**Work to be completed:** Retype only what runs from the first line of the listing to the line holding "C.camera = cam", both included. Do not retype the pictures.

**Information provided:**
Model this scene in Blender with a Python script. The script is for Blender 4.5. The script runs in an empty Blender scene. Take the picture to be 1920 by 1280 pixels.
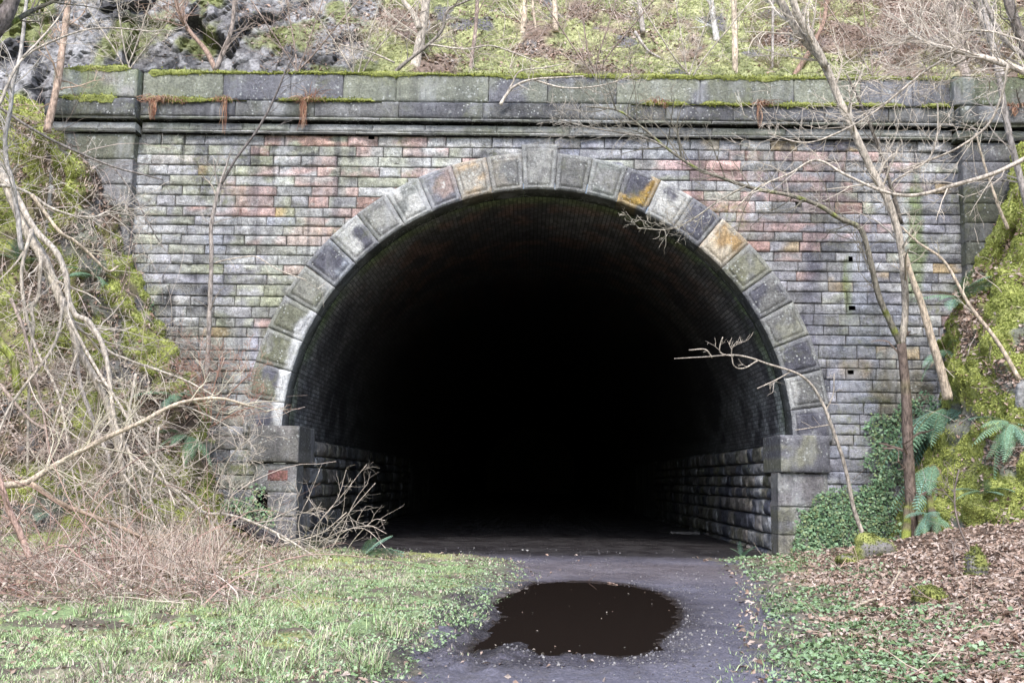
import bpy, math, random
import numpy as np
from mathutils import Matrix, Vector

C = bpy.context.scene
rng = np.random.default_rng(11)
R_ = math.radians

# ------------------------------------------------------------------ camera, sky, sun, exposure
FPX, CX, CY = 2000.0, 960.0, 640.0
CAM = np.array([0.0, 0.0, 1.35])
YAW, PITCH, ROLL = R_(1.0), R_(7.4), R_(0.9)
_f0 = np.array([-math.sin(YAW), math.cos(YAW), 0.0]); _r0 = np.array([math.cos(YAW), math.sin(YAW), 0.0]); _z = np.array([0, 0, 1.0])
FWD = math.cos(PITCH) * _f0 + math.sin(PITCH) * _z
_u0 = -math.sin(PITCH) * _f0 + math.cos(PITCH) * _z
RIGHT = math.cos(ROLL) * _r0 + math.sin(ROLL) * _u0
UP = -math.sin(ROLL) * _r0 + math.cos(ROLL) * _u0
cam = bpy.data.objects.new('camera', bpy.data.cameras.new('camera'))
C.collection.objects.link(cam)
cam.data.sensor_width = 36.0
cam.data.lens = 36.0 * FPX / 1920.0
cam.data.clip_start, cam.data.clip_end = 0.1, 500.0
M = Matrix.Identity(4)
for i in range(3):
    M[i][0], M[i][1], M[i][2], M[i][3] = RIGHT[i], UP[i], -FWD[i], CAM[i]
cam.matrix_world = M
C.camera = cam

SUN_EL, SUN_AZ = R_(50), R_(186)        # azimuth measured clockwise from +Y: the light comes from behind the camera
w = bpy.data.worlds.new('World'); C.world = w; w.use_nodes = True
nt = w.node_tree; bg = nt.nodes['Background']
sky = nt.nodes.new('ShaderNodeTexSky'); sky.sky_type = 'NISHITA'; sky.sun_disc = False
sky.sun_elevation = SUN_EL; sky.sun_rotation = SUN_AZ; sky.air_density = 1.0; sky.dust_density = 2.0; sky.ozone_density = 1.0
nt.links.new(sky.outputs[0], bg.inputs[0]); bg.inputs[1].default_value = 0.15
sl = bpy.data.lights.new('sun', 'SUN'); sl.energy = 1.5; sl.angle = R_(12); sl.color = (1.0, 0.975, 0.95)
so = bpy.data.objects.new('sun', sl); C.collection.objects.link(so)
sd_ = Vector((math.sin(SUN_AZ) * math.cos(SUN_EL), math.cos(SUN_AZ) * math.cos(SUN_EL), math.sin(SUN_EL)))
so.rotation_euler = sd_.to_track_quat('Z', 'Y').to_euler(); so.location = (0, -10, 30)
C.view_settings.view_transform = 'Standard'; C.view_settings.look = 'None'; C.view_settings.gamma = 1.0
C.view_settings.exposure = 1.25
C.cycles.max_bounces = 5; C.cycles.diffuse_bounces = 3; C.cycles.glossy_bounces = 3
C.cycles.caustics_reflective = False; C.cycles.caustics_refractive = False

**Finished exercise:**
Model this scene in Blender with a Python script. The script is for Blender 4.5. The script runs in an empty Blender scene. Take the picture to be 1920 by 1280 pixels.
import bpy, math, random
import numpy as np
from mathutils import Matrix, Vector

C = bpy.context.scene
rng = np.random.default_rng(11)
R_ = math.radians

# ------------------------------------------------------------------ camera, sky, sun, exposure
FPX, CX, CY = 2000.0, 960.0, 640.0
CAM = np.array([0.0, 0.0, 1.35])
YAW, PITCH, ROLL = R_(1.0), R_(7.4), R_(0.9)
_f0 = np.array([-math.sin(YAW), math.cos(YAW), 0.0]); _r0 = np.array([math.cos(YAW), math.sin(YAW), 0.0]); _z = np.array([0, 0, 1.0])
FWD = math.cos(PITCH) * _f0 + math.sin(PITCH) * _z
_u0 = -math.sin(PITCH) * _f0 + math.cos(PITCH) * _z
RIGHT = math.cos(ROLL) * _r0 + math.sin(ROLL) * _u0
UP = -math.sin(ROLL) * _r0 + math.cos(ROLL) * _u0
cam = bpy.data.objects.new('camera', bpy.data.cameras.new('camera'))
C.collection.objects.link(cam)
cam.data.sensor_width = 36.0
cam.data.lens = 36.0 * FPX / 1920.0
cam.data.clip_start, cam.data.clip_end = 0.1, 500.0
M = Matrix.Identity(4)
for i in range(3):
    M[i][0], M[i][1], M[i][2], M[i][3] = RIGHT[i], UP[i], -FWD[i], CAM[i]
cam.matrix_world = M
C.camera = cam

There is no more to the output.